===== SUPPLIED MATERIAL
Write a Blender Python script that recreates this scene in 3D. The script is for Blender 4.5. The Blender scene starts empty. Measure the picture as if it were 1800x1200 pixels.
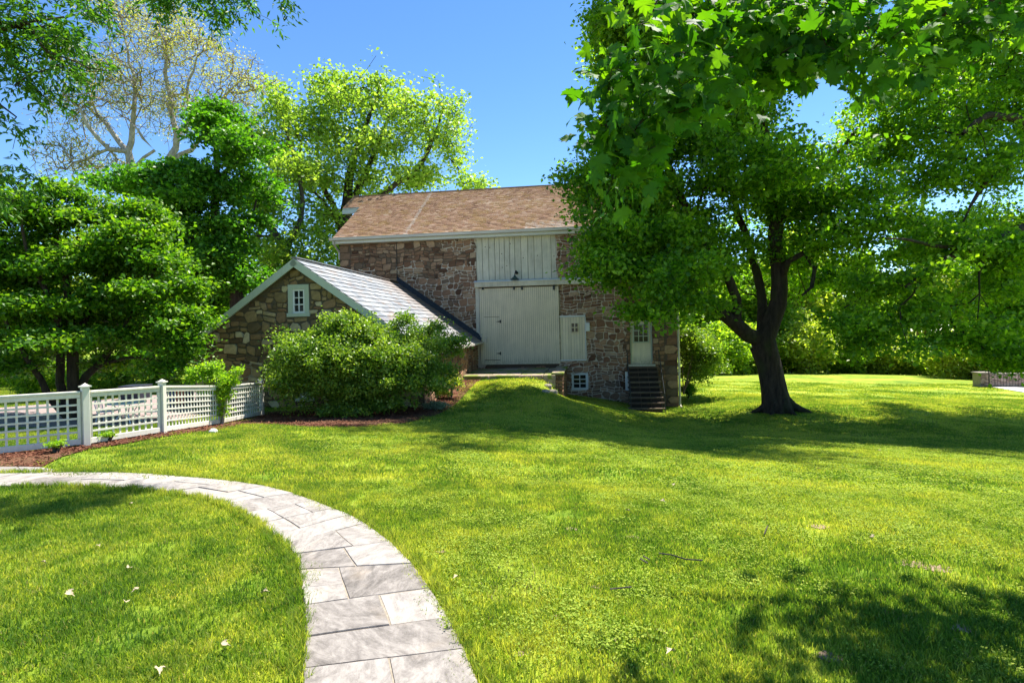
import bpy, math, random
import numpy as np
from mathutils import Vector, Matrix, geometry
R = math.radians
random.seed(7)
rng = np.random.default_rng(11)
C = bpy.context.scene.collection

# ------------------------------------------------------------------ camera
FOC, HOR, CZ, TH = 1000.0, 570.0, 1.7, math.atan(0.0235)
scene = bpy.context.scene
cam_d = bpy.data.cameras.new('camera')
cam = bpy.data.objects.new('camera', cam_d)
C.objects.link(cam)
cam_d.sensor_width = 36
cam_d.lens = 36 * FOC / 1800
cam_d.shift_y = -(600 - HOR) / 1800
cam_d.clip_end = 2000
cam_d.clip_start = 0.05
cam.matrix_world = Matrix.Translation((0, 0, CZ)) @ Matrix.Rotation(R(90), 4, 'X') @ Matrix.Rotation(-TH, 4, 'Z')
scene.camera = cam
# ------------------------------------------------------------------ light
SUN_EL, SUN_AZ = R(62.5), R(45)          # azimuth measured from +Y towards +X
world = bpy.data.worlds.new('World')
scene.world = world
world.use_nodes = True
wn = world.node_tree
for n in list(wn.nodes):
    wn.nodes.remove(n)
sky = wn.nodes.new('ShaderNodeTexSky')
sky.sky_type = 'NISHITA'
sky.sun_disc = False
sky.sun_elevation = SUN_EL
sky.sun_rotation = SUN_AZ
sky.altitude = 100
sky.air_density = 0.75
sky.dust_density = 0.0
sky.ozone_density = 3.0
bg = wn.nodes.new('ShaderNodeBackground')
bg.inputs['Strength'].default_value = 0.125
wo = wn.nodes.new('ShaderNodeOutputWorld')
hs = wn.nodes.new('ShaderNodeHueSaturation')
hs.inputs['Saturation'].default_value = 1.16
hs.inputs['Value'].default_value = 0.86
wn.links.new(sky.outputs[0], hs.inputs['Color'])
wn.links.new(hs.outputs[0], bg.inputs[0])
wn.links.new(bg.outputs[0], wo.inputs[0])
sd = bpy.data.lights.new('sun', 'SUN')
sd.energy = 5.0
sd.angle = R(0.53)
sd.color = (1.0, 0.95, 0.86)
sun = bpy.data.objects.new('sun', sd)
C.objects.link(sun)
sv = Vector((math.cos(SUN_EL) * math.sin(SUN_AZ), math.cos(SUN_EL) * math.cos(SUN_AZ), math.sin(SUN_EL)))
sun.rotation_euler = sv.to_track_quat('Z', 'Y').to_euler()
sun.location = (20, 20, 60)
scene.view_settings.view_transform = 'Standard'
scene.view_settings.look = 'None'
scene.view_settings.gamma = 1
scene.view_settings.use_curve_mapping = False
scene.view_settings.exposure = 1.34
scene.render.engine = 'CYCLES'
scene.cycles.max_bounces = 7
scene.cycles.diffuse_bounces = 2
scene.cycles.transmission_bounces = 4
scene.cycles.transparent_max_bounces = 4
scene.cycles.use_denoising = True

# ------------------------------------------------------------------ helpers: projection
CT, ST = math.cos(TH), math.sin(TH)

def unroll(x, y):
    dx, dy = x - 900, y - 600
    return dx * CT - dy * ST, dy * CT + dx * ST      # offsets from the principal column, upright

def ray(x, y):
    a, b = unroll(x, y)
    return a / FOC, (HOR - 600 - b) / FOC            # X per metre of depth, Z per metre of depth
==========
**WHAT YOU ARE ASKED TO DO**
Write out again exactly the lines from the start of the data above through the line containing "C = bpy.context.scene.collection", inclusive, excluding any pictures.

**EXERCISE OUTPUT**
Write a Blender Python script that recreates this scene in 3D. The script is for Blender 4.5. The Blender scene starts empty. Measure the picture as if it were 1800x1200 pixels.
import bpy, math, random
import numpy as np
from mathutils import Vector, Matrix, geometry
R = math.radians
random.seed(7)
rng = np.random.default_rng(11)
C = bpy.context.scene.collection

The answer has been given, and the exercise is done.